Direction - Return the entries below verbatim. Pictures stay out.

Material provided -
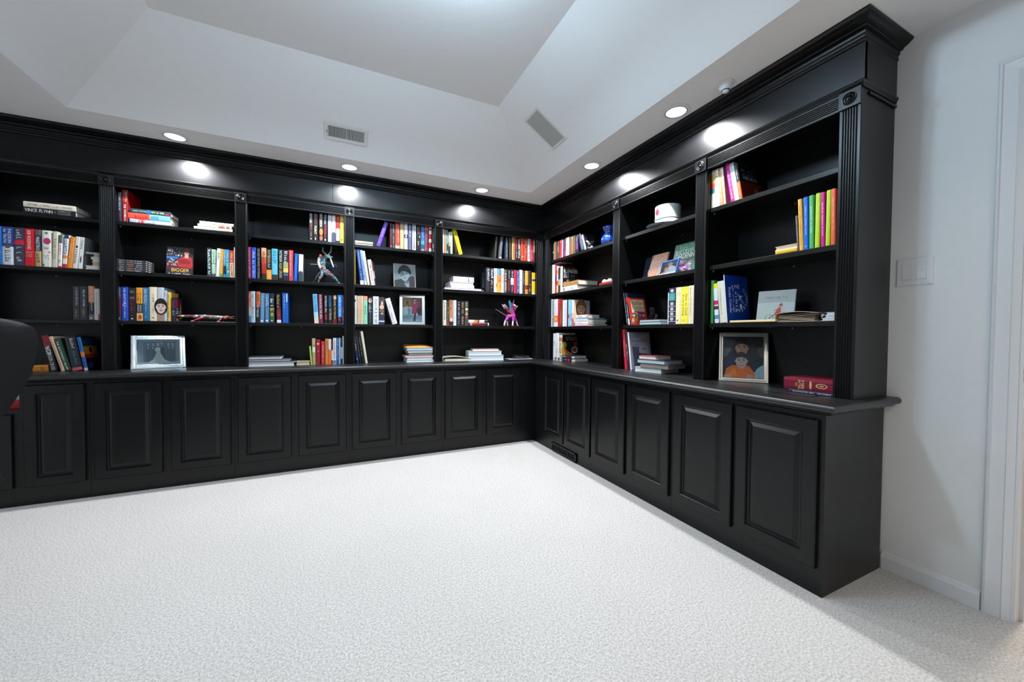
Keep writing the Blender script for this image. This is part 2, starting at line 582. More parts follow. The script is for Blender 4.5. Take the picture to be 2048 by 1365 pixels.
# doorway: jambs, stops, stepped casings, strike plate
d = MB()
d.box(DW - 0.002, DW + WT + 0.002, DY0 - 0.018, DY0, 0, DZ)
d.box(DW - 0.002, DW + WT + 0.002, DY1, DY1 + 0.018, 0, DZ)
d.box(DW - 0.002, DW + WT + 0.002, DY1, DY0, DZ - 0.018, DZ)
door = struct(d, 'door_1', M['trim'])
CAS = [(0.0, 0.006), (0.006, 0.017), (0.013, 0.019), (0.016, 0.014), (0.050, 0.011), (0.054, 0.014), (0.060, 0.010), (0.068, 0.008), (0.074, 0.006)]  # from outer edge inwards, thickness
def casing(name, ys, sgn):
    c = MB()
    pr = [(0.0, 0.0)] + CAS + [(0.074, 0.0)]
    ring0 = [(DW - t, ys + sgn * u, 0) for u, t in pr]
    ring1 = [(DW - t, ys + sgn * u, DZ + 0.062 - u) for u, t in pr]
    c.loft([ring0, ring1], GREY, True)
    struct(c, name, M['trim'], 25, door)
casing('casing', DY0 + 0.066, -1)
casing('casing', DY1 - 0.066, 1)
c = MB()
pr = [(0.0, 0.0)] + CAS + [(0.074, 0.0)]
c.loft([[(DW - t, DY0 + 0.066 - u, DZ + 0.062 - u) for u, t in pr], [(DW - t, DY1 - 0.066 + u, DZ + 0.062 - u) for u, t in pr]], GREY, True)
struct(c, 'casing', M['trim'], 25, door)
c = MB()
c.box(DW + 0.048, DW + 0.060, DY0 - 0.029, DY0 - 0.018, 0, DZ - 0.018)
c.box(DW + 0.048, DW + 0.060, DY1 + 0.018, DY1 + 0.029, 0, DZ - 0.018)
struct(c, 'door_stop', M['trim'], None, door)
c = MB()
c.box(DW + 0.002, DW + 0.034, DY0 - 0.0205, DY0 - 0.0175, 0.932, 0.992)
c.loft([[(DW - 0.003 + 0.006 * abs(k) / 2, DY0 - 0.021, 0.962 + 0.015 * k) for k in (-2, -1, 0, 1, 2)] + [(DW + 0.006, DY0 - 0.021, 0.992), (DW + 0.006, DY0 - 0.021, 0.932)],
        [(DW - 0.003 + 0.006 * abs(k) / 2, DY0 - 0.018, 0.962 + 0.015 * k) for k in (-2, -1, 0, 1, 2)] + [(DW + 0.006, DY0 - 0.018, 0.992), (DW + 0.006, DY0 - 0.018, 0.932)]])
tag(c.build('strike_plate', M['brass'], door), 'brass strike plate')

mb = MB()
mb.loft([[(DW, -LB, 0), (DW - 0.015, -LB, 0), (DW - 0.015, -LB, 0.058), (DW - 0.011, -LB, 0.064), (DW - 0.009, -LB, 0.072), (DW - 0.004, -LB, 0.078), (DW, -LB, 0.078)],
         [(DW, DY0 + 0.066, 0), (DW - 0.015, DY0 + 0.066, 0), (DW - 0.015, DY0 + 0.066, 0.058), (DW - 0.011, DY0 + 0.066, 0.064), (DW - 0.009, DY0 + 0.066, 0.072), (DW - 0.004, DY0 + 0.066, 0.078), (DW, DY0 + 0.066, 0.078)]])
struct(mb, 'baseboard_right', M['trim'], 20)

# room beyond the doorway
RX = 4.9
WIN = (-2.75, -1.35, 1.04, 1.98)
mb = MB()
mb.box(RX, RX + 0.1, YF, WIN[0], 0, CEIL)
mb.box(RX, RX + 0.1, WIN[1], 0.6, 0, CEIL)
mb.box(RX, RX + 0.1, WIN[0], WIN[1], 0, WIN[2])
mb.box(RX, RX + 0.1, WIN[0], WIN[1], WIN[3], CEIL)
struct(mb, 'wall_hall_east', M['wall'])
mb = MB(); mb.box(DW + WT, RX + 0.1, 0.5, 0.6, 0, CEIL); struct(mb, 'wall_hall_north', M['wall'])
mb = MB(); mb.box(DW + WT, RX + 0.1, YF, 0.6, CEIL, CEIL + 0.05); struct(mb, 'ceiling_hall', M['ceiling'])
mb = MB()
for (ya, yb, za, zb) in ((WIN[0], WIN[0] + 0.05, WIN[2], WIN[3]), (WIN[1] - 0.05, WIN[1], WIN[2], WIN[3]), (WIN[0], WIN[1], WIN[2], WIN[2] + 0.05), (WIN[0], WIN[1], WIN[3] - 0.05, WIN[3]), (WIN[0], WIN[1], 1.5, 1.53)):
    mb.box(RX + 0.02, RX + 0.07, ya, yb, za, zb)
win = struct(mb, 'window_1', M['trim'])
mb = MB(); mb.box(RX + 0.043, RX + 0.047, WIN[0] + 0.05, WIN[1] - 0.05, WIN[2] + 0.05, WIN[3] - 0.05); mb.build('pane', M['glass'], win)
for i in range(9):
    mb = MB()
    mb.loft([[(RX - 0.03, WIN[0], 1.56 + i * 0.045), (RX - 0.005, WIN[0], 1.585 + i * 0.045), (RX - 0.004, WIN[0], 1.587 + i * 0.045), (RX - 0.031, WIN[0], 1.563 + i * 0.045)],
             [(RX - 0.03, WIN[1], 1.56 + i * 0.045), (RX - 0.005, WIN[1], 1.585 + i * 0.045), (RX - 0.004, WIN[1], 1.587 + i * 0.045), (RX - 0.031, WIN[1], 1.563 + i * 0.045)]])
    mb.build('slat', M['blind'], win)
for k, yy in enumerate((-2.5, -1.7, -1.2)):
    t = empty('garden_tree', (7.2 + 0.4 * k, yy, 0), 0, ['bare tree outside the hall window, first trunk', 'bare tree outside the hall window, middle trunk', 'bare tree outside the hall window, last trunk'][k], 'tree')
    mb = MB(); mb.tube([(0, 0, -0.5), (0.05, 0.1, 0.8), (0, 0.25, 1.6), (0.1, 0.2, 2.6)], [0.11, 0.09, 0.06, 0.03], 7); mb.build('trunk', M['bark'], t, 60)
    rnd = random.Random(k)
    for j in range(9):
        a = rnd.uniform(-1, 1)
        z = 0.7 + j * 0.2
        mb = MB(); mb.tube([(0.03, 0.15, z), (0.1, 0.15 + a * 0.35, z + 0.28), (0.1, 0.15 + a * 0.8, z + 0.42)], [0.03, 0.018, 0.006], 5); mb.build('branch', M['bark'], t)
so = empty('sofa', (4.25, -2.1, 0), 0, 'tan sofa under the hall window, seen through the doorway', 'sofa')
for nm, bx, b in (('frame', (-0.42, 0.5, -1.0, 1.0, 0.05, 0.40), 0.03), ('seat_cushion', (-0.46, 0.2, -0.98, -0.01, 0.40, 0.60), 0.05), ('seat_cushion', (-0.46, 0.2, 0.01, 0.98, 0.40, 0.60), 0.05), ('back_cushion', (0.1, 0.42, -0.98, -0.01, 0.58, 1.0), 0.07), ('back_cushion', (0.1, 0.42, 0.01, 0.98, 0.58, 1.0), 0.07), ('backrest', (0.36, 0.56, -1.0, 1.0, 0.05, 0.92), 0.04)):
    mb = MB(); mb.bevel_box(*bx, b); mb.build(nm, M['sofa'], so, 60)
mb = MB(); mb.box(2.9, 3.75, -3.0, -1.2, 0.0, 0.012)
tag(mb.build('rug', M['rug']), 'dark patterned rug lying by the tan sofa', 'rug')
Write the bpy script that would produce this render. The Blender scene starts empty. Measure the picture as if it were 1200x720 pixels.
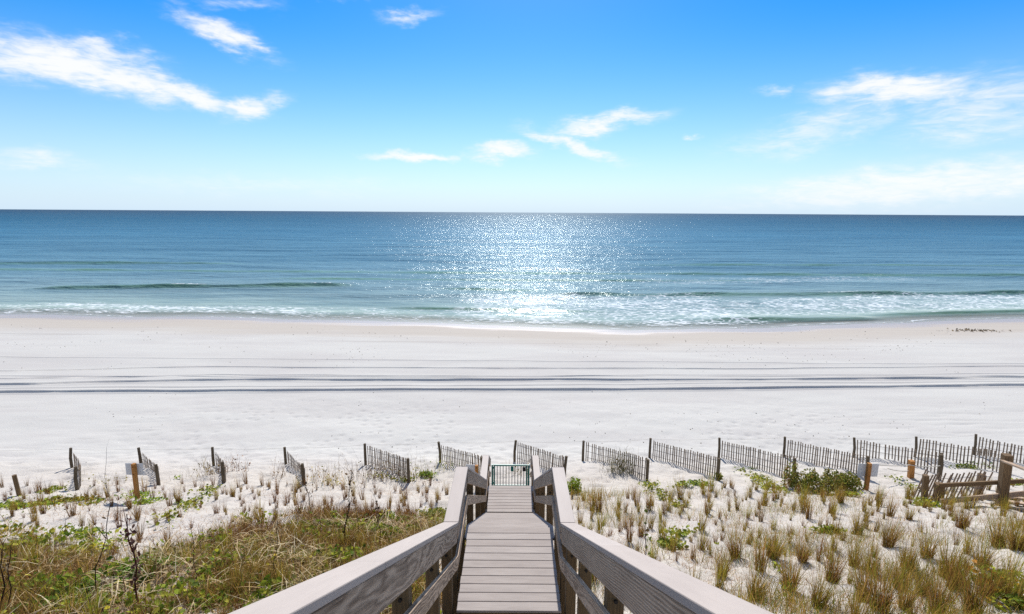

Written solution -
Keep writing the Blender script for this image. This is part 2, starting at line 582. More parts follow. The script is for Blender 4.5. Take the picture to be 2048 by 1365 pixels.
# doorway: jambs, stops, stepped casings, strike plate
d = MB()
d.box(DW - 0.002, DW + WT + 0.002, DY0 - 0.018, DY0, 0, DZ)
d.box(DW - 0.002, DW + WT + 0.002, DY1, DY1 + 0.018, 0, DZ)
d.box(DW - 0.002, DW + WT + 0.002, DY1, DY0, DZ - 0.018, DZ)
door = struct(d, 'door_1', M['trim'])
CAS = [(0.0, 0.006), (0.006, 0.017), (0.013, 0.019), (0.016, 0.014), (0.050, 0.011), (0.054, 0.014), (0.060, 0.010), (0.068, 0.008), (0.074, 0.006)]  # from outer edge inwards, thickness
def casing(name, ys, sgn):
    c = MB()
    pr = [(0.0, 0.0)] + CAS + [(0.074, 0.0)]
    ring0 = [(DW - t, ys + sgn * u, 0) for u, t in pr]
    ring1 = [(DW - t, ys + sgn * u, DZ + 0.062 - u) for u, t in pr]
    c.loft([ring0, ring1], GREY, True)
    struct(c, name, M['trim'], 25, door)
casing('casing', DY0 + 0.066, -1)
casing('casing', DY1 - 0.066, 1)
c = MB()
pr = [(0.0, 0.0)] + CAS + [(0.074, 0.0)]
c.loft([[(DW - t, DY0 + 0.066 - u, DZ + 0.062 - u) for u, t in pr], [(DW - t, DY1 - 0.066 + u, DZ + 0.062 - u) for u, t in pr]], GREY, True)
struct(c, 'casing', M['trim'], 25, door)
c = MB()
c.box(DW + 0.048, DW + 0.060, DY0 - 0.029, DY0 - 0.018, 0, DZ - 0.018)
c.box(DW + 0.048, DW + 0.060, DY1 + 0.018, DY1 + 0.029, 0, DZ - 0.018)
struct(c, 'door_stop', M['trim'], None, door)
c = MB()
c.box(DW + 0.002, DW + 0.034, DY0 - 0.0205, DY0 - 0.0175, 0.932, 0.992)
c.loft([[(DW - 0.003 + 0.006 * abs(k) / 2, DY0 - 0.021, 0.962 + 0.015 * k) for k in (-2, -1, 0, 1, 2)] + [(DW + 0.006, DY0 - 0.021, 0.992), (DW + 0.006, DY0 - 0.021, 0.932)],
        [(DW - 0.003 + 0.006 * abs(k) / 2, DY0 - 0.018, 0.962 + 0.015 * k) for k in (-2, -1, 0, 1, 2)] + [(DW + 0.006, DY0 - 0.018, 0.992), (DW + 0.006, DY0 - 0.018, 0.932)]])
tag(c.build('strike_plate', M['brass'], door), 'brass strike plate')

mb = MB()
mb.loft([[(DW, -LB, 0), (DW - 0.015, -LB, 0), (DW - 0.015, -LB, 0.058), (DW - 0.011, -LB, 0.064), (DW - 0.009, -LB, 0.072), (DW - 0.004, -LB, 0.078), (DW, -LB, 0.078)],
         [(DW, DY0 + 0.066, 0), (DW - 0.015, DY0 + 0.066, 0), (DW - 0.015, DY0 + 0.066, 0.058), (DW - 0.011, DY0 + 0.066, 0.064), (DW - 0.009, DY0 + 0.066, 0.072), (DW - 0.004, DY0 + 0.066, 0.078), (DW, DY0 + 0.066, 0.078)]])
struct(mb, 'baseboard_right', M['trim'], 20)

# room beyond the doorway
RX = 4.9
WIN = (-2.75, -1.35, 1.04, 1.98)
mb = MB()
mb.box(RX, RX + 0.1, YF, WIN[0], 0, CEIL)
mb.box(RX, RX + 0.1, WIN[1], 0.6, 0, CEIL)
mb.box(RX, RX + 0.1, WIN[0], WIN[1], 0, WIN[2])
mb.box(RX, RX + 0.1, WIN[0], WIN[1], WIN[3], CEIL)
struct(mb, 'wall_hall_east', M['wall'])
mb = MB(); mb.box(DW + WT, RX + 0.1, 0.5, 0.6, 0, CEIL); struct(mb, 'wall_hall_north', M['wall'])
mb = MB(); mb.box(DW + WT, RX + 0.1, YF, 0.6, CEIL, CEIL + 0.05); struct(mb, 'ceiling_hall', M['ceiling'])
mb = MB()
for (ya, yb, za, zb) in ((WIN[0], WIN[0] + 0.05, WIN[2], WIN[3]), (WIN[1] - 0.05, WIN[1], WIN[2], WIN[3]), (WIN[0], WIN[1], WIN[2], WIN[2] + 0.05), (WIN[0], WIN[1], WIN[3] - 0.05, WIN[3]), (WIN[0], WIN[1], 1.5, 1.53)):
    mb.box(RX + 0.02, RX + 0.07, ya, yb, za, zb)
win = struct(mb, 'window_1', M['trim'])
mb = MB(); mb.box(RX + 0.043, RX + 0.047, WIN[0] + 0.05, WIN[1] - 0.05, WIN[2] + 0.05, WIN[3] - 0.05); mb.build('pane', M['glass'], win)
for i in range(9):
    mb = MB()
    mb.loft([[(RX - 0.03, WIN[0], 1.56 + i * 0.045), (RX - 0.005, WIN[0], 1.585 + i * 0.045), (RX - 0.004, WIN[0], 1.587 + i * 0.045), (RX - 0.031, WIN[0], 1.563 + i * 0.045)],
             [(RX - 0.03, WIN[1], 1.56 + i * 0.045), (RX - 0.005, WIN[1], 1.585 + i * 0.045), (RX - 0.004, WIN[1], 1.587 + i * 0.045), (RX - 0.031, WIN[1], 1.563 + i * 0.045)]])
    mb.build('slat', M['blind'], win)
for k, yy in enumerate((-2.5, -1.7, -1.2)):
    t = empty('garden_tree', (7.2 + 0.4 * k, yy, 0), 0, ['bare tree outside the hall window, first trunk', 'bare tree outside the hall window, middle trunk', 'bare tree outside the hall window, last trunk'][k], 'tree')
    mb = MB(); mb.tube([(0, 0, -0.5), (0.05, 0.1, 0.8), (0, 0.25, 1.6), (0.1, 0.2, 2.6)], [0.11, 0.09, 0.06, 0.03], 7); mb.build('trunk', M['bark'], t, 60)
    rnd = random.Random(k)
    for j in range(9):
        a = rnd.uniform(-1, 1)
        z = 0.7 + j * 0.2
        mb = MB(); mb.tube([(0.03, 0.15, z), (0.1, 0.15 + a * 0.35, z + 0.28), (0.1, 0.15 + a * 0.8, z + 0.42)], [0.03, 0.018, 0.006], 5); mb.build('branch', M['bark'], t)
so = empty('sofa', (4.25, -2.1, 0), 0, 'tan sofa under the hall window, seen through the doorway', 'sofa')
for nm, bx, b in (('frame', (-0.42, 0.5, -1.0, 1.0, 0.05, 0.40), 0.03), ('seat_cushion', (-0.46, 0.2, -0.98, -0.01, 0.40, 0.60), 0.05), ('seat_cushion', (-0.46, 0.2, 0.01, 0.98, 0.40, 0.60), 0.05), ('back_cushion', (0.1, 0.42, -0.98, -0.01, 0.58, 1.0), 0.07), ('back_cushion', (0.1, 0.42, 0.01, 0.98, 0.58, 1.0), 0.07), ('backrest', (0.36, 0.56, -1.0, 1.0, 0.05, 0.92), 0.04)):
    mb = MB(); mb.bevel_box(*bx, b); mb.build(nm, M['sofa'], so, 60)
mb = MB(); mb.box(2.9, 3.75, -3.0, -1.2, 0.0, 0.012)
tag(mb.build('rug', M['rug']), 'dark patterned rug lying by the tan sofa', 'rug')
Write the bpy script that would produce this render. The Blender scene starts empty. Measure the picture as if it were 1200x720 pixels.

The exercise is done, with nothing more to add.